When the fish move up, look to the inside bends of the river because they’ll be in 1 1/2 feet to 4 feet water, and they will be aggressive, smashing anything that passes in front of them. Wayne said he’s been in boats that catch 100 white bass on a trip, but he admitted a 25 or 30 fish day between two anglers is a good one.

The other thing that happens when the fish really start biting is the river fills with boats, and some of the good sand banks, especially the one in walking distance from the Hwy 15 bridge, will be covered in bank fishermen.

“When it really gets going, you’ll have to get to the ramp early or you’ll be waiting in line,” he said.
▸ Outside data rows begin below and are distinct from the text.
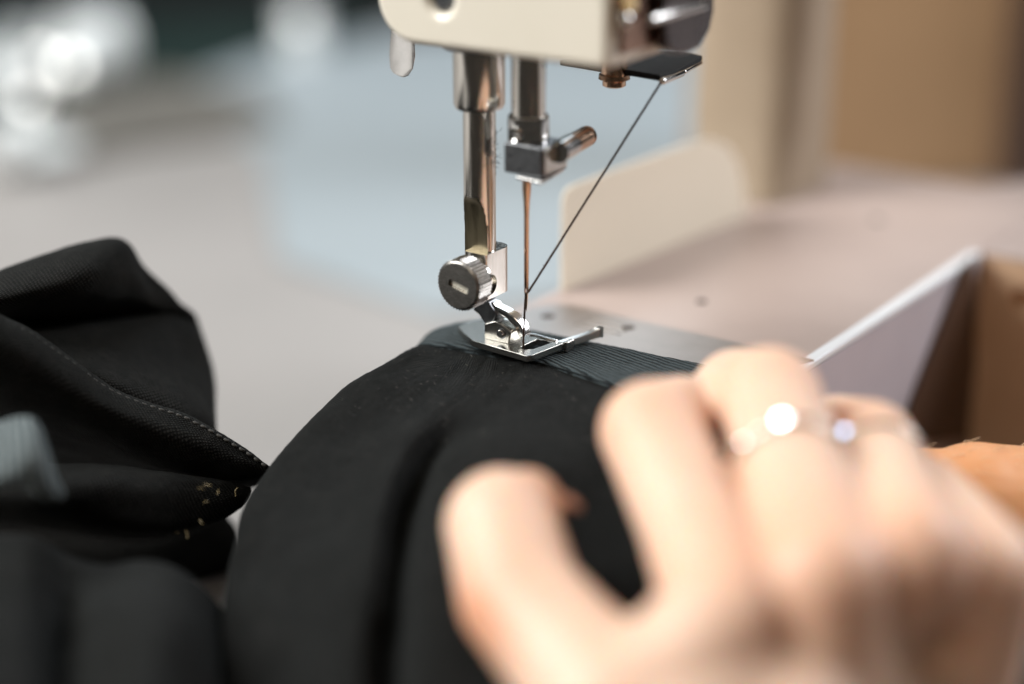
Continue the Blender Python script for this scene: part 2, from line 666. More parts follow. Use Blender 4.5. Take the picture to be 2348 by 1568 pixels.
pts = []
for (q_, z_) in ((0, 0.2), (0, 20.5), (0.5, 22.3), (1.8, 23.4), (4, 23.8), (30, 24.2), (50, 24.4), (60, 23.6), (68, 20.5), (74, 14), (77, 6), (78, 0.2)):
    pts.append(W(f_in + 2.0 + 0.06 * q_, s0 + q_ + 2.8, z_))
mb = MB().prism(pts, F * 0.5)  # thin sheet for the cream base block, thinned to lose its lit edge
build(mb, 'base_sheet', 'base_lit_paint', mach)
mb = loft([(0.3, 92, -16, 26, 8), (6, 95, -20, 30, 9), (20, 98, -23, 33, 10), (50, 100, -24, 34, 11), (150, 100, -24, 34, 11)], 124)
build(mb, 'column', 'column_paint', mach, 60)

# head
S_FACE = -11.0
pl, pr = PS(885, 95, S_FACE), PS(1391, 160, S_FACE)
fl, fr = loc(PS(861, 0, S_FACE))[0], loc(pr)[0]
zb = 0.5 * (loc(PS(960, 106, S_FACE))[2] + loc(pr)[2])


def rounded(f0, f1, z0, z1, rl, rr, n=8):
    pts = [(f0, z1)]
    for k in range(n + 1):
        t = math.pi + math.pi / 2 * k / n
        pts.append((f0 + rl + rl * math.cos(t), z0 + rl + rl * math.sin(t)))
    for k in range(n + 1):
        t = -math.pi / 2 + math.pi / 2 * k / n
        pts.append((f1 - rr + rr * math.cos(t), z0 + rr + rr * math.sin(t)))
    pts.append((f1, z1))
    return pts


hp = rounded(fl, fr, zb, zb + 95, 8.5, 1.5)
base = MB().prism([W(f, S_FACE, z) for f, z in hp], L * 31)
pc = PS(1008, -2, S_FACE)
pf, _, pz_ = loc(pc)
hole = MB().lathe(W(pf, S_FACE - 2, pz_), L, [(3.9, 0), (2.5, 3.3), (2.5, 6)], 32)
me = cut(base, [hole], 'head')
me.materials.clear()
head = build(None, 'head', 'cream_paint', mach, None, 1.7, 4, me)
mb = MB().lathe(W(pf, S_FACE + 3.6, pz_), -L, [(2.3, 0), (2.3, 2.2), (1.9, 2.7)], 32)
me = cut(mb, [MB().box(pf - 3, pf + 3, S_FACE - 2, S_FACE + 1.9, pz_ - 0.35, pz_ + 0.35)], 'face_screw')
me.materials.clear()
build(None, 'face_screw', 'dark_steel', head, 40, 0, 2, me)
# arm above, out of the picture, joins head and column
mb = MB().box(fl + 3, fr - 1, 19, s0 + 150, zb + 36, zb + 94)
build(mb, 'arm', 'cream_paint', mach, None, 4, 3)
# thin brown plate on the operator's side of the head
mb = MB().box(fr + 0.02, fr + 0.9, S_FACE + 3.2, 18.5, zb + 2.2, zb + 60)
brown_side = build(mb, 'brown_plate', 'bronze_brown', head, None, 0.5)
# tension unit: dark rounded bracket, chrome bar, bright button


def PF(x, y, f_):
    r_ = ray(x, y)
    return CAM + r_ * ((f_ - (CAM - N).dot(F)) / r_.dot(F))


tr = [(1496, 20), (1498, 60), (1503, 108), (1520, 119), (1548, 120), (1580, 104), (1602, 66), (1612, 20), (1612, -60), (1496, -60)]
mb = MB().prism([PF(x, y, fr + 0.95) for x, y in tr], F * 2.4)
build(mb, 'tension_bracket', 'bronze_dark', brown_side, 40, 0.6, 3)
mb = MB().capsule(PF(1494, 44, fr + 4.2), PF(1612, 14, fr + 4.2), 0.85, 0.8, 20)
build(mb, 'guide_bar', 'chrome', brown_side, 60)
p = PF(1428, 46, fr + 0.9)
mb = MB().lathe(p, F, [(1.5, 0), (1.4, 0.9), (1.0, 1.4), (0.2, 1.6)], 24)
build(mb, 'button', 'chrome', brown_side, 60)
mb = MB().prism([PF(x, y, fr + 0.95) for x, y in ((1408, -40), (1442, -40), (1450, 22), (1425, 28))], F * 1.2)
build(mb, 'lever_slot', 'gold', brown_side, None, 0.4)

# thread guide plate under the head
zg = 56.0
tr = [(1282, 150), (1330, 158), (1385, 168), (1450, 176), (1512, 187), (1545, 177), (1610, 141), (1560, 128), (1420, 128)]
mb = MB().prism([PZ(x, y, zg) for x, y in tr], (0, 0, 1.2))
gp = build(mb, 'thread_guide', 'black_matte', mach, None, 0.3)
p = PZ(1408, 170, zg)
mb = MB().lathe(p, -Z, [(2.6, -(zb - zg + 0.5)), (2.6, -0.2), (3.0, 0), (3.1, 0.9), (2.3, 1.3), (2.3, 2.2), (1.8, 2.5)], 32)
build(mb, 'guide_screw', 'copper_steel', gp, 40)
mb = MB().capsule(PZ(1518, 186, zg), PZ(1562, 168, zg), 0.75, 0.7, 16)
build(mb, 'guide_tip', 'chrome', gp, 60)
mb = MB().capsule(PZ(1568, 165, zg), PZ(1606, 144, zg), 0.5, 0.35, 16)
build(mb, 'guide_tip', 'chrome', gp, 60)
GUIDE = PZ(1515, 189, zg)

# presser lifter behind the head
tr = [(908, 70), (951, 70), (953, 130), (948, 158), (938, 174), (926, 179), (914, 175), (906, 162), (904, 130)]
mb = MB().prism([PS(x, y, 4) for x, y in tr], (-1.3, 2.6, 0))
build(mb, 'presser_lifter', 'chrome', mach, None, 0.5, 3)

# ---------------- presser bar
tbar = 0
for k in range(400):
    q = W(-k * 0.1, 0, 45)
    px = CX + FPX * (q - CAM).dot(rt) / (q - CAM).dot(fw)
    if px <= 1099.5:
        tbar = -k * 0.1
        break
BAX = W(tbar, 0, 0)
zq = lambda y: zat(BAX, y)
sc_bar = 4060 / (BAX + Z * 35 - CAM).dot(fw)
RB = 37.2 / sc_bar
zt, zn, ze = zb + 2, zq(447), zq(600)
mdir = Vector((-0.62, -0.785, 0)).normalized()
prof = []
nz = 90
n = 64
v, fs = [], []
for k in range(nz + 1):
    z = zt + (ze - zt) * k / nz
    if z > zn:
        off = 99
    else:
        u = min((zn - z) / 9.0, 1.0)
        off = RB * (1.0 - 0.62 * math.sqrt(1 - (1 - u) ** 2))
    for i in range(n):
        t = 2 * math.pi * i / n
        d = Vector((math.cos(t), math.sin(t), 0)) * RB
        ex = d.dot(mdir) - off
        if ex > 0:
            d -= mdir * ex
        v.append(BAX + d + Z * z)
for k in range(nz):
    for i in range(n):
        j = (i + 1) % n
        fs.append((k * n + i, k * n + j, (k + 1) * n + j, (k + 1) * n + i))
fs.append(tuple(range(n)))
fs.append(tuple(range(nz * n, nz * n + n)))
mb = MB().add(v, fs)
me = mb.mesh('presser_bar')
me.materials.append(MATS['bar_steel'])
me.materials.append(MATS['flat_cut'])
for p_ in me.polygons:
    c = p_.center * 1000
    if c.z < zn and (c - BAX).dot(mdir) > 0 and abs(p_.normal.dot(mdir)) > 0.55:
        dd = (c - BAX); dd.z = 0
        if dd.length < RB * 0.985:
            p_.material_index = 1
bar = build(None, 'presser_bar', 'bar_steel', mach, 25, 0, 2, me)
RBU = 58.5 / sc_bar
z0, z1 = zq(249), zb - 0.3
mb = MB().lathe(BAX + Z * z0, Z, [(RBU * 0.80, 0), (RBU * 0.93, 0.25), (RBU, 1.1), (RBU, z1 - z0)], 64)
build(mb, 'bushing', 'bar_steel', mach, 35)
mb = MB().lathe(BAX + Z * (zb - 1.5) - F * 0.6, Z, [(RBU * 1.26, 0), (RBU * 1.3, 0.2), (RBU * 1.3, 1.2)], 48)
build(mb, 'bushing_flange', 'dark_steel', mach, 35)
# lint clinging to the oiled bar
mb = MB()
for k in range(70):
    th = R(random.uniform(-75, 20)); zz = zq(random.gauss(345, 22))
    p0 = BAX + Vector((math.cos(th), math.sin(th), 0)) * (RB + 0.05) + Z * zz
    q = [p0]
    d = Vector((random.gauss(0, 1), random.gauss(0, .6), random.gauss(0, 1))).normalized() * 0.35
    for _ in range(3):
        d += Vector((random.gauss(0, .15), random.gauss(0, .15), random.gauss(0, .15)))
        q.append(q[-1] + d)
    mb.tube(q, 0.035, 4)
lo = build(mb, 'lint', 'stitch_black', bar)
lo['kind'] = 'stuff'

# ---------------- presser foot
foot = build(MB().prism([PZ(*z2(x, y), FOOT_TOP) for x, y in
             [(432, 1185), (470, 1228), (545, 1290), (800, 1362), (960, 1408), (1010, 1398), (1310, 1282), (1195, 1290), (1000, 1235), (870, 1195), (640, 1115), (540, 1135)]],
             (0, 0, -1.3)), 'x', 'foot_steel')
fm = foot.data
bpy.data.objects.remove(foot)
mbf = MB(); mbf.v = [v_.co * 1000 for v_ in fm.vertices]; mbf.f = [tuple(p_.vertices) for p_ in fm.polygons]
op = MB()
hp_ = [PZ(*z2(x, y), FOOT_TOP) for x, y in [(912, 1336), (940, 1358), (1005, 1354), (1085, 1328), (1150, 1304), (1100, 1288), (1035, 1280)]]
op.prism([p_ - Z * 4 for p_ in hp_], (0, 0, 8))
me = cut(mbf, [op], 'presser_foot')
me.materials.clear()
foot = build(None, 'presser_foot', 'foot_steel', mach, None, 0.28, 3, me)
# upturned front toe
a0 = PZ(*z2(1180, 1294), FOOT_TOP); a1 = PZ(*z2(1395, 1228), FOOT_TOP + 0.25); a2 = PZ(*z2(1470, 1190), FOOT_TOP + 1.2); a3 = PZ(*z2(1505, 1172), FOOT_TOP + 1.9)
mb = MB()
v, fs = [], []
for k, q in enumerate((a0, a1, a2, a3)):
    h = (1.3, 1.5, 1.9, 2.3)[k]
    for (df, dz) in ((0, 0), (1.5, 0), (1.5, -h), (0, -h)):
        v.append(q + F * df + Z * dz)
for k in range(3):
    for i in range(4):
        j = (i + 1) % 4
        fs.append((4 * k + i, 4 * k + j, 4 * k + 4 + j, 4 * k + 4 + i))
fs += [(3, 2, 1, 0), (12, 13, 14, 15)]
mb.add(v, fs)
build(mb, 'toe', 'lit_steel', foot, None, 0.2, 2)
c = PZ(*z2(1290, 1297), FOOT_TOP)
cf, cs_, cz = loc(c)
mb = MB().box(cf - 0.6, cf + 0.35, cs_ - 1.5, cs_ + 1.2, FOOT_TOP - 2.0, FOOT_TOP + 0.3)
build(mb, 'toe_lug', 'foot_steel', foot, None, 0.25, 2)
# raised lip around the needle opening
mb = MB().tube(spline([PZ(*z2(x, y), FOOT_TOP + 0.12) for x, y in [(985, 1246), (1035, 1252), (1110, 1275), (1190, 1294)]], 6), 0.32, 8)
build(mb, 'lip', 'chrome', foot, 60)
# ankle block with its pin
sb = loc(PZ(*z2(720, 1292), FOOT_TOP))[1]
blk = [(632, 1160), (632, 1275), (822, 1318), (838, 1225), (760, 1165), (715, 1140)]
pts = [PS(*z2(x, y), sb) for x, y in blk]
for q in (1, 2):
    pts[q].z = FOOT_TOP - 0.1
mb = MB().prism(pts, L * 4.6)
build(mb, 'ankle_block', 'foot_steel', foot, None, 0.3, 3)
pc = PS(*z2(764, 1237), sb)
mb = MB().lathe(pc + L * 0.5, -L, [(0.82, 0), (0.82, 0.95), (0.66, 1.15)], 28)
build(mb, 'pin', 'chrome', foot, 40)
mb = MB().lathe(pc + L * 0.2, -L, [(1.12, 0), (1.12, 0.28)], 28)
build(mb, 'pin_seat', 'dark_steel', foot, 40)
leg = [(545, 1055), (590, 1090), (640, 1165), (700, 1150), (730, 1090), (690, 1040), (660, 990), (590, 960)]
mb = MB().prism([PS(*z2(x, y), sb + 1.0) for x, y in leg], L * 3.0)
build(mb, 'ankle', 'dark_steel', foot, None, 0.25, 2)
st = [(655, 1000), (672, 1045), (740, 1085), (810, 1130), (865, 1190), (905, 1275), (940, 1262), (915, 1180), (860, 1110), (790, 1065), (715, 1030), (695, 1000)]
mb = MB().prism([PS(*z2(x, y), sb + 1.6) for x, y in st], L * 2.6)
build(mb, 'spring_arm', 'chrome', foot, 30, 0.3, 3)

# clamp bracket holding the foot to the bar
sB = -RB * 0.95
qa, qb = PS(*z2(476, 610), sB), PS(*z2(646, 640), sB)
f0, f1 = loc(qa)[0], loc(qb)[0]
ztop, zbot = zat(qb, z2(0, 640)[1]), zat(qb, z2(0, 985)[1])


base = MB().prism([W(f_, q_, zbot) for f_, q_ in rplan(f0, f1, sB, sB + 9.0, 0.8, 0.5, 2.6, 0.8)], (0, 0, ztop - zbot))
nc = PS(*z2(700, 845), sB)
cuts = []
mid_z = zat(W(f1, sB + 3, 0), z2(0, 850)[1])
hole = MB().lathe(W(f1 - 2.6, sB + 1.6, mid_z), F, [(2.05, 0), (2.05, 6)], 32)
mbx = MB().box(f1 - 2.6, f1 + 3, sB - 2, sB + 1.6, mid_z - 2.05, mid_z + 2.05)
me = cut(base, [hole, mbx], 'clamp_bracket')
me.materials.clear()
brk = build(None, 'clamp_bracket', 'bar_steel', mach, 30, 0.3, 3, me)
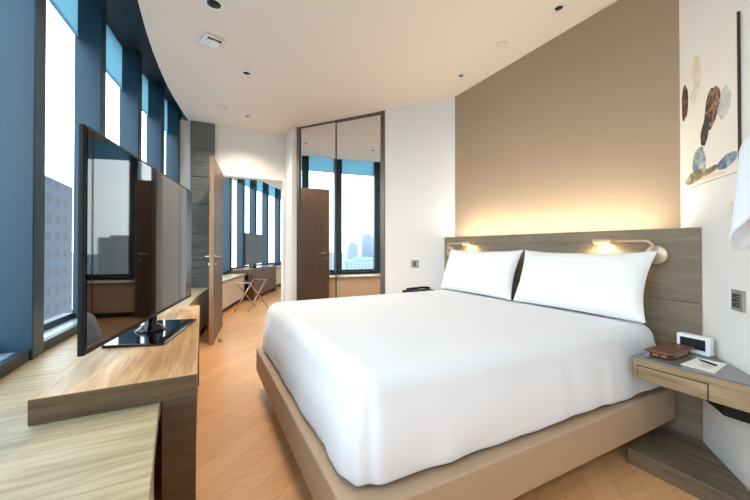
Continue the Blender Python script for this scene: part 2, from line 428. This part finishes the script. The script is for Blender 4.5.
# ------------------------------------------------------------------ door leaf
hx, hy = .232, 5.065; nxp, nyp = .092, 4.14
dd = Vector((nxp-hx, nyp-hy)); dl = dd.length
dr = thing('door_1', (hx, hy, 0), kind='structure', rotz=math.atan2(dd.y, dd.x))
MB().box(.002, dl-.012, -.022, .022, .008, 2.125).build('leaf', 'dark_wood', dr, local=True, bevel=.002)
MB().box(dl-.0119, dl, -.022, .022, .008, 2.125).build('edge_lipping', 'door_edge', dr, local=True, bevel=.001)
for sg in (-1, 1):
    h = MB().lathe([(.026, 0), (.026, .008), (.01, .010), (.01, .05)], (dl-.07, sg*.0221, .99), axis=(0, sg, 0))
    h.tube([(dl-.07, sg*.066, .99), (dl-.12, sg*.07, .99), (dl-.19, sg*.068, .99)], .009)
    h.build('lever_handle', 'chrome', dr, local=True)
    MB().lathe([(.024, 0), (.024, .008), (.012, .012), (.012, .02)], (dl-.07, sg*.0221, .90), axis=(0, sg, 0)).build('lock_rose', 'chrome', dr, local=True)
tag(MB().lathe([(.022, .001), (.022, .03), (.012, .04)], (.19, 4.22, 0)).build('door_stop', 'chrome', origin=(.19, 4.22, 0)), 'small metal door stop on the floor by the open brown door', 'door stop')

# ------------------------------------------------------------------ mirrored wardrobe
wl = (WB-WA).length
wr = thing('wardrobe', (WA.x, WA.y, 0), 'built-in wardrobe with two tall mirrored sliding doors and bronze frame', 'wardrobe', math.atan2(ADIR.y, ADIR.x))
# local: +x along the front, +y behind? front faces -y or +y, found from AN
sy = 1 if (Matrix.Rotation(math.atan2(ADIR.y, ADIR.x), 2) @ Vector((0, 1))).dot(AN) > 0 else -1
def wb(x0, x1, y0, y1, z0, z1): return MB().box(x0, x1, min(sy*y0, sy*y1), max(sy*y0, sy*y1), z0, z1)
wb(.002, wl-.002, .05, .14, .0, 2.795).build('carcass', 'dark_wood', wr, local=True)
f = MB()
for a in (wb(.002, .045, -.01, .05, 0, 2.795), wb(wl-.06, wl-.002, -.01, .05, 0, 2.795), wb(.045, wl-.06, 0, .05, 2.778, 2.795), wb(.045, wl-.06, 0, .05, 0, .03)):
    f.add(a.v, a.f, None)
f.build('frame', 'bronze', wr, local=True, bevel=.003)
xm = .045+(wl-.105)*.47
for (a, b, y) in ((.046, xm, .012), (xm, wl-.061, .028)):
    dp = wb(a, b, y+.004, y+.014, .032, 2.777).build('sliding_door', 'bronze', wr, local=True)
    wb(a+.006, b-.006, y, y+.0039, .038, 2.772).build('mirror', 'mirror', dp, local=True)

# ------------------------------------------------------------------ bed
BX0, BX1, BY0, BY1 = .37, 2.31, .865, 2.72
bed = thing('bed', ((BX0+BX1)/2, (BY0+BY1)/2, 0), 'king bed base covered in taupe leatherette on short dark legs', 'bed')
def rrect(x0, x1, y0, y1, r, n=8, rr=None):
    pts = []
    for (cx, cy, a0, q) in ((x1, y1, 0, 1), (x0, y1, 90, r), (x0, y0, 180, r), (x1, y0, 270, 1)):
        R = r if q == r else .01
        for k in range(n+1):
            a = math.radians(a0+90*k/n); ox = -R if cx == x1 else R; oy = -R if cy == y1 else R
            pts.append((cx+ox+R*math.cos(a), cy+oy+R*math.sin(a)))
    return pts
MB().prism([(x, y-(.018*(x-BX0)/(BX1-BX0) if y < 1.2 else 0)) for x, y in rrect(BX0, BX1, BY0, BY1, .06)], .155, .325).build('base', 'leatherette', bed, bevel=.007, seg=3)
for x in (BX0+.12, (BX0+BX1)/2, BX1-.12):
    for y in (BY0+.16, BY1-.16):
        MB().lathe([(.022, .001), (.03, .156)], (x, y, 0), n=20).build('leg', 'black', bed)
MB().prism(rrect(BX0+.13, BX1-.06, BY0+.15, BY1-.14, .12), .326, .535).build('mattress', 'mattress', bed, bevel=.04, seg=3)

# white duvet: rounded block shell with creases, open underneath
def pz_(z): return 1.7*math.sin(z*6)
def duvet():
    x0, x1, y0, y1 = .408, 2.310, .928, 2.71; zt = .686; n_side = 46; pts = []
    R = .122; per = []
    def arc(cx, cy, a0):
        for k in range(13):
            a = math.radians(a0+90*k/12); per.append((cx+R*math.cos(a), cy+R*math.sin(a), math.cos(a), math.sin(a)))
    def seg(xa, ya, xb, yb, nx, ny, n):
        for k in range(1, n): per.append((xa+(xb-xa)*k/n, ya+(yb-ya)*k/n, nx, ny))
    arc(x1-R, y1-R, 0); seg(x1-R, y1, x0+R, y1, 0, 1, n_side)
    arc(x0+R, y1-R, 90); seg(x0, y1-R, x0, y0+R, -1, 0, n_side)
    arc(x0+R, y0+R, 180); seg(x0+R, y0, x1-R, y0, 0, -1, n_side)
    arc(x1-R, y0+R, 270); seg(x1, y0+R, x1, y1-R, 1, 0, n_side)
    n = len(per); rings = []
    cx, cy = (x0+x1)/2, (y0+y1)/2
    hem = .338
    prof = []                                   # (inset, z, sideweight)
    for k in range(9):
        t = k/8; prof.append((-.006*math.sin(t*PI)+.028*t*t, hem+(zt-.10-hem)*t, 1-.6*t))
    for k in range(1, 9):
        a = math.radians(90*k/8); prof.append((.028+.09*(1-math.cos(a)), zt-.10+.09*math.sin(a), .35*(1-k/8)))
    vs = []
    for (ins, z, w) in prof:
        for (px, py, nx, ny) in per:
            q = Vector((px*3.2, py*3.2, z*1.3)); nz = noise.noise(q*2.2)
            fold = w*(.010*nz+.006*noise.noise(Vector((px*14, py*14, z*2.0))))
            fold += w*.006*noise.noise(Vector((px*6+pz_(z), py*6, z*4)))
            if ny < -.9: fold += w*(.010*math.exp(-((px-1.77)/.018)**2)-.007*math.exp(-((px-1.72)/.03)**2))
            ang = 1.0 if abs(nx*ny) > .02 else 0.0
            if ang and nx < 0:
                q_ = abs(math.degrees(math.atan2(ny, -nx))); fold += w*(-.016*math.exp(-((q_-62)/9)**2)+.008*math.exp(-((q_-44)/10)**2))
            zz = z
            if w > .95: zz += .012*noise.noise(Vector((px*5, py*5, 3)))+(.03 if (py < y0+.3 and px < x0+.2) else 0)*0
            vs.append((px-nx*ins+nx*fold, py-ny*ins+ny*fold, zz))
    K = 16
    last = prof[-1]
    for k in range(1, K+1):
        t = k/K
        for (px, py, nx, ny) in per:
            qx, qy = px-nx*last[0], py-ny*last[0]
            X = qx+(cx-qx)*t; Yv = qy+(cy-qy)*t
            e = min(1.0, t*4)
            vs.append((X, Yv, last[1]+.016*(1-((X-cx)/(x1-cx))**4)*(1-((Yv-cy)/(y1-cy))**4)*e+e*(.007*noise.noise(Vector((X*3, Yv*3, 0)))+.003*noise.noise(Vector((X*9, Yv*5, 5))))))
    vs = [(x, y-.060*(1-(y-y0)/(y1-y0))*max(0, (x-x0)/(x1-x0)), z) for x, y, z in vs]
    fs = []
    tot = len(prof)+K
    for j in range(tot-1):
        for k in range(n):
            k2 = (k+1) % n; fs.append((j*n+k, j*n+k2, (j+1)*n+k2, (j+1)*n+k))
    o = MB().add(vs, fs, None, True).build('duvet', 'linen')
    bm = bmesh.new(); bm.from_mesh(o.data); bmesh.ops.remove_doubles(bm, verts=bm.verts, dist=1e-4)
    bmesh.ops.recalc_face_normals(bm, faces=bm.faces); bm.to_mesh(o.data); bm.free()
    s = o.modifiers.new('thick', 'SOLIDIFY'); s.thickness = .012; s.offset = -1
    o.modifiers.new('sub', 'SUBSURF').render_levels = 1
    return tag(o, 'smooth white duvet tucked over the whole top of the bed', 'duvet')
duvet()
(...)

The good thing about so many boats on the river is you’ll also know where the fish are biting. When boats start stacking up on one sand bank, it’s a pretty good indication that the fish are there also.

With just a few boats on the river the day we fished, it was evident the bite had not really started yet, but we at least took home enough fish for the frying pan. They were delicious.

Still anchored at Wayne’s honeyhole, the jonboat continued past us upstream in search of fish and Wayne asked, “Y’all doing any good?”

The response, remarkably honest, was, “It sure is a nice day to be out.”

As the boat started to turn the bend in the river with chartreuse jigs dangling from the ends of the rods, I heard one of the men remark, “They’re fishing spinners.”

“Spinners?” the other one replied in surprise.

Boat access to the Oconee River can be found at the Hwy 15 ramp and at Dyars Pasture. Bank anglers can access the river at those places also.

A couple of filets perfectly sized for the pan will come off each of these two fish.